Cette organisation territoriale est-elle une opportunité ou un frein pour le développement et le rayonnement de la France ?

En 1947, dans Paris et le désert français, Jean-François Gravier comparait Paris à un parasite qui privait la province de sa capacité d’épanouissement. Le même débat existe en Angleterre où la province nourrit un certain ressentiment vis-à-vis de Londres. Pourtant, au plan économique, l’Île-de-France donne davantage qu’elle ne reçoit car sa productivité est très élevée (32 % de l’activité économique pour 22 % de la population).
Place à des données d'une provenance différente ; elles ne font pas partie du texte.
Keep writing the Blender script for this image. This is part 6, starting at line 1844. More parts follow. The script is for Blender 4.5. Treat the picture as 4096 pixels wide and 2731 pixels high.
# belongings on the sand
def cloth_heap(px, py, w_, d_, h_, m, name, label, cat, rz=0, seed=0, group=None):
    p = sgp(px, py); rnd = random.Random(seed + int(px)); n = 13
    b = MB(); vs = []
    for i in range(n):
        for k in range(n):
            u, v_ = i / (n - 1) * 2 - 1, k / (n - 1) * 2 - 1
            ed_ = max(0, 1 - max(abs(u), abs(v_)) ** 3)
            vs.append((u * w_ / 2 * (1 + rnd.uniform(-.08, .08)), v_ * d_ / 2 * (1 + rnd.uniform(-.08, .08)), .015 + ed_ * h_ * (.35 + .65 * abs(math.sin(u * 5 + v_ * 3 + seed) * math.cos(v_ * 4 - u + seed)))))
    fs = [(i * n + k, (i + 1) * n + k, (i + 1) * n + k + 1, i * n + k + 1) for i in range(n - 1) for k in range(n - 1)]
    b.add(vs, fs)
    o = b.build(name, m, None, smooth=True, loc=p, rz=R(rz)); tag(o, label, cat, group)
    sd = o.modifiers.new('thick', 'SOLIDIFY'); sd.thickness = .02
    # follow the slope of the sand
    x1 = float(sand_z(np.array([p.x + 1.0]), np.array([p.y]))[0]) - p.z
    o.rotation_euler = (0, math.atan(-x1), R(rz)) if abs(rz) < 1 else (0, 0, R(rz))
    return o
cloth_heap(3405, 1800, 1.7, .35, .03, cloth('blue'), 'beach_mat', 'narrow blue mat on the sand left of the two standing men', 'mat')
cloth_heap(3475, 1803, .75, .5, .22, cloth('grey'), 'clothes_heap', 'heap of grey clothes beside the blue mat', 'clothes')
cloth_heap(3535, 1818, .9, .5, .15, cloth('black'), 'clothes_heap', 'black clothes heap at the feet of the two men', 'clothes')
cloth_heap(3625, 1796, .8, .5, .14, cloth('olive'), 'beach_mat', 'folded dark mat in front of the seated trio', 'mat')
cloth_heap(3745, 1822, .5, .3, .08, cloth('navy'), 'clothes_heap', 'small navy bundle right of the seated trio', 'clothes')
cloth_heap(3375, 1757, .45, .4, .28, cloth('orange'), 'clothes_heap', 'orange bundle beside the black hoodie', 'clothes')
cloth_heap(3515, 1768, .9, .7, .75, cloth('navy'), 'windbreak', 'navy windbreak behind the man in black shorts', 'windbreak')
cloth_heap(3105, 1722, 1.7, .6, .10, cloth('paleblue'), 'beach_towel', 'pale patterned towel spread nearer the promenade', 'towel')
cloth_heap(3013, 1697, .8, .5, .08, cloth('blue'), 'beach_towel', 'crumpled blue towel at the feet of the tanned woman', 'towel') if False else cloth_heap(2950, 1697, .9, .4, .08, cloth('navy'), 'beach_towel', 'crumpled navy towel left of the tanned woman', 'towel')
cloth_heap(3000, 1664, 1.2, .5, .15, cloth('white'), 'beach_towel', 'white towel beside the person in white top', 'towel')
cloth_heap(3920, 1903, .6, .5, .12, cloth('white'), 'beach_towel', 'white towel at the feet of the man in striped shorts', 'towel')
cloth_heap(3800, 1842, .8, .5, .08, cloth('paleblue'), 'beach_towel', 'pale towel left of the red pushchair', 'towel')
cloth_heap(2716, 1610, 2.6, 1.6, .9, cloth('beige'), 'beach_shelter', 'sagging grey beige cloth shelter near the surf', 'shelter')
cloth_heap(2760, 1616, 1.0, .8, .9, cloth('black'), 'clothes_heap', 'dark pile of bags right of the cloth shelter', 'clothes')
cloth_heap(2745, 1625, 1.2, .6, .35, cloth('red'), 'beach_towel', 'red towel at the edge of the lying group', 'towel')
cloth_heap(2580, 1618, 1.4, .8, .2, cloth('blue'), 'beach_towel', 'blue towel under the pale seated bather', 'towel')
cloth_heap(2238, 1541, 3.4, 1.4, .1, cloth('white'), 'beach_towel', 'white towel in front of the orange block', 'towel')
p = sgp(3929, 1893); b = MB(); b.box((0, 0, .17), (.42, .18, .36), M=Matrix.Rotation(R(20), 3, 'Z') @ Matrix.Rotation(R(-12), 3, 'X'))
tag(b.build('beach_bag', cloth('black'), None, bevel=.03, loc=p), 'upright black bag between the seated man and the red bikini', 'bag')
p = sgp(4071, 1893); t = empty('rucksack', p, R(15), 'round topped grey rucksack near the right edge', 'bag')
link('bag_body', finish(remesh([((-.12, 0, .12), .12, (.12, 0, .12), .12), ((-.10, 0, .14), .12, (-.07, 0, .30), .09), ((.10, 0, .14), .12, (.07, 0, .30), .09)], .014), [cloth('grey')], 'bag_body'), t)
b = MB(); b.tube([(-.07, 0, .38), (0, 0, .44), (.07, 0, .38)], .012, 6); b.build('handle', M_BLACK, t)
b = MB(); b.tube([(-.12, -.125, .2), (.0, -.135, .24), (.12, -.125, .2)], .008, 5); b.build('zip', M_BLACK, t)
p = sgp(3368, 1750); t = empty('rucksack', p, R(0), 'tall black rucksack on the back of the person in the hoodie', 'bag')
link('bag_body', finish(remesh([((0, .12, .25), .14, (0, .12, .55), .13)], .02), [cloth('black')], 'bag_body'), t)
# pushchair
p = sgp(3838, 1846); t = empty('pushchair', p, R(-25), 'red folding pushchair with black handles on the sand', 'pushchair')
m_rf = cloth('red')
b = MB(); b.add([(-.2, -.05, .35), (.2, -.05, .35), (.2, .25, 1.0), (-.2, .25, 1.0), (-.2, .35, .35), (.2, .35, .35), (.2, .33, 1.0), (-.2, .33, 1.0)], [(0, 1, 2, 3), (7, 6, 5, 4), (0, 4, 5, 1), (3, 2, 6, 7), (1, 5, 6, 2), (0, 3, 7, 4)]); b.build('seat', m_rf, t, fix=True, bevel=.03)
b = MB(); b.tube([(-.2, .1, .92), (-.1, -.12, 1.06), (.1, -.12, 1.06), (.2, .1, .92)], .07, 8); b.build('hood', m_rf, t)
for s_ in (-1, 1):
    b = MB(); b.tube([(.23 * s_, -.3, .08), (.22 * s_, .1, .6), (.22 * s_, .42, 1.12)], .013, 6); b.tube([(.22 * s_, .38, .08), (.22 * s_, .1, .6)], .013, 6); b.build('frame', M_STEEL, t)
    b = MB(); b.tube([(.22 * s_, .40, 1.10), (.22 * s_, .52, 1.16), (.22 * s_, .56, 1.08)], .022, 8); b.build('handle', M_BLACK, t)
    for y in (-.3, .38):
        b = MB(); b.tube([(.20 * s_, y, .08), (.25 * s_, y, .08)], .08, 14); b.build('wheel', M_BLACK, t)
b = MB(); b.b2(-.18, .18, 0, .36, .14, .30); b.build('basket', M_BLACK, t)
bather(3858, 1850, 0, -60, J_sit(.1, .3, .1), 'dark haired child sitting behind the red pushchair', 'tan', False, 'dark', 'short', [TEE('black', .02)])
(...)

Tout le pays bénéficie donc de la puissance de cette région. On ne peut pas dire que Paris est le parasite de l’économie française.

Néanmoins il faut créer les conditions de l’épanouissement économique des autres villes. Depuis les années 1940, de nombreuses politiques d’aménagement du territoire ont cherché à redistribuer les cartes mais elles n’ont pas été efficaces. L’idée n’est pas d’affaiblir Paris : en effet, les solutions qui consistent à délocaliser des activités de Paris pour les installer en province n’ont pas eu les effets escomptés. Aujourd’hui il faut stimuler la capacité endogène de ces territoires à être attractifs et productifs.

Le challenge est différent selon que l’on s’intéresse aux métropoles de province et au milieu rural. La dizaine de métropoles de province ont une population, des infrastructures, etc. qui pourraient contribuer au décollage économique. Les petites communes et les zones rurales, elles, pâtissent d’une double contrainte. Le milieu agricole est de plus en plus mécanisé, l’emploi baisse et les revenus sont faibles. De plus, alors que dans les Trente glorieuses l’industrie s’est implantée à la campagne, ces activités partent aujourd’hui à l’étranger où le travail est moins cher. Ces régions ont donc perdu leur fonction dans la division du travail entre territoires et les politiques publiques n’arrivent pas à faire revenir l’emploi.

De quoi dépend l’épanouissement des territoires ? Quelles politiques publiques pourraient être efficaces ?

La France reste un pays très centralisé. L’écart entre Paris et le reste du pays est extrême. La décentralisation n’a pas vraiment abouti : les régions n’ont toujours que peu de marge de manœuvre.

La meilleure option pour les régions serait de se spécialiser dans un secteur de l’économie. Cela leur permettrait de réaliser des économies d’échelle dans la famille d’activité qu’elles concentreraient sur place. Dans ce domaine, elles pourraient héberger des activités hauts-de-gamme qui n’auraient plus forcément intérêt à s’installer à Paris.

Pour définir une réelle stratégie de développement économique, les régions ont besoin d’une autonomie politique et fiscale. Celle-ci reste limitée au nom d’une république unitaire et égalitaire. Pourtant les territoires ont des caractéristiques et des besoins différents, et il n’est pas pertinent de leur proposer les mêmes services publics.

L’objectif des politiques publiques ne doit pas être de donner la même chose à tous mais de stimuler les capacités de chaque territoire pour l’aider à trouver sa place, sa spécialisation, ses activités qualifiées. Comme par exemple une plus grande autonomie dans les cursus universitaires et dans le financement des universités, ou une plus grande autonomie dans la formation professionnelle ou dans la fiscalité.

Le débat sur l’organisation des territoires n’est pas qu’un enjeu économique. Il est aussi facteur de grandes tensions sur le plan politique. C’est flagrant si l’on regarde la carte électorale : les régions qui se sentent dépourvues d’avenir sont davantage séduites par les discours populiste et nationaliste. On l’a constaté au Royaume-Uni où le Brexit a reflété l’écart entre Londres et le reste du pays. En Allemagne, le vote extrême-droite provient en grande partie de l’ex-RDA marquée par la désindustrialisation et le manque d’espoir. Les divergences entre territoires posent des problèmes de cohésion nationale, qui sont sources de polarisation. C’est un défi pour les démocraties.